DATA SHOWN:
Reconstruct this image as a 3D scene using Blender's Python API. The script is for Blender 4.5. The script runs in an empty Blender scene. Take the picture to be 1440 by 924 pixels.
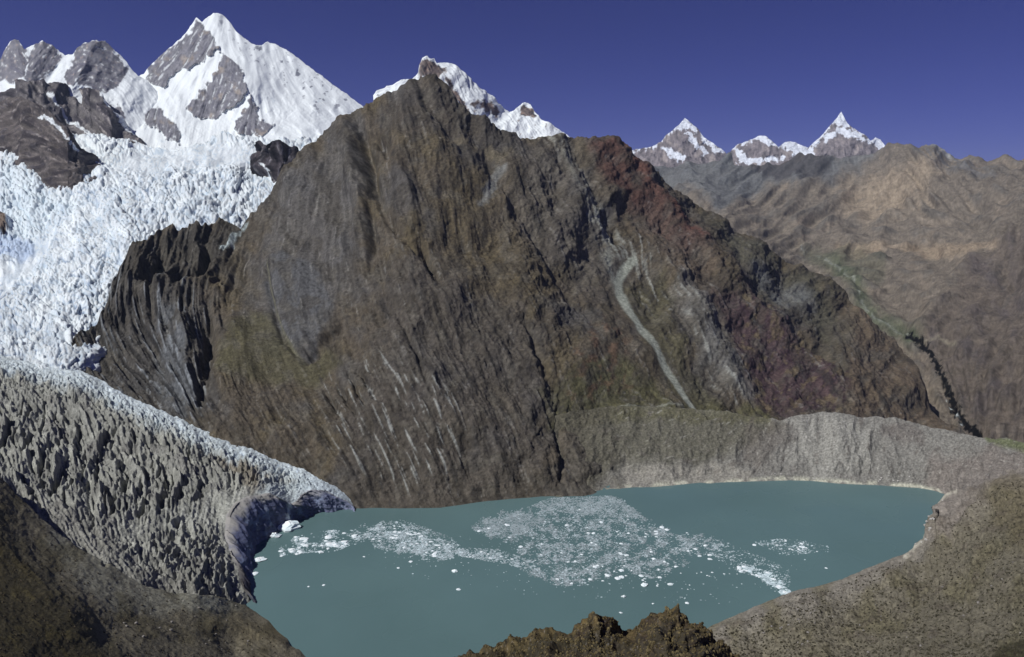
import bpy, math, random
import numpy as np
random.seed(7)
RNG = np.random.default_rng(11)
C = bpy.context.scene.collection

# ------------------------------------------------------------------ camera model
W, HH, F = 1440.0, 924.0, 1028.3
PITCH = math.radians(10.0)
CAMZ = 350.0
SP, CP = math.sin(PITCH), math.cos(PITCH)

def ray(px, py):
    """direction whose component along the view axis is 1 (x right, y ahead, z up)"""
    x = (np.asarray(px, float) - W / 2) / F
    v = (HH / 2 - np.asarray(py, float)) / F
    return x, CP + v * SP, -SP + v * CP

def point(px, py, t):
    x, y, z = ray(px, py)
    return np.stack([x * t, y * t, CAMZ + z * t], -1)

def depth_at_z(px, py, z):
    return (z - CAMZ) / ray(px, py)[2]

# ------------------------------------------------------------------ noise
def _hash(ix, iy, seed):
    h = (ix.astype(np.int64) * 374761393 + iy.astype(np.int64) * 668265263 + seed * 1442695041) & 0xFFFFFFFF
    h = ((h ^ (h >> 13)) * 1274126177) & 0xFFFFFFFF
    h = (h ^ (h >> 16)) & 0xFFFFFFFF
    h = (h * 2246822519) & 0xFFFFFFFF
    return ((h ^ (h >> 15)) & 0xFFFFFF) / float(0x1000000)

def gn(x, y, seed=0):
    x0 = np.floor(x); y0 = np.floor(y)
    fx = x - x0; fy = y - y0
    u = fx * fx * fx * (fx * (fx * 6 - 15) + 10); v = fy * fy * fy * (fy * (fy * 6 - 15) + 10)
    def g(i, j):
        a = _hash(x0 + i, y0 + j, seed) * 2 * np.pi
        return np.cos(a) * (fx - i) + np.sin(a) * (fy - j)
    a = g(0, 0) * (1 - u) + g(1, 0) * u
    b = g(0, 1) * (1 - u) + g(1, 1) * u
    return (a * (1 - v) + b * v) * 1.5

def fbm(x, y, s, o=5, seed=0, gain=.5):
    x = x / s; y = y / s
    r = 0; a = 1; n = 0
    for k in range(o):
        r = r + a * gn(x + 17.3 * k, y - 9.1 * k, seed + k); n += a
        x = x * 2.03; y = y * 2.03; a *= gain
    return r / n * 1.6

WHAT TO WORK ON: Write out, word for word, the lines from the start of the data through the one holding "C = bpy.context.scene.collection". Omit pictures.

WORKED ANSWER:
Reconstruct this image as a 3D scene using Blender's Python API. The script is for Blender 4.5. The script runs in an empty Blender scene. Take the picture to be 1440 by 924 pixels.
import bpy, math, random
import numpy as np
random.seed(7)
RNG = np.random.default_rng(11)
C = bpy.context.scene.collection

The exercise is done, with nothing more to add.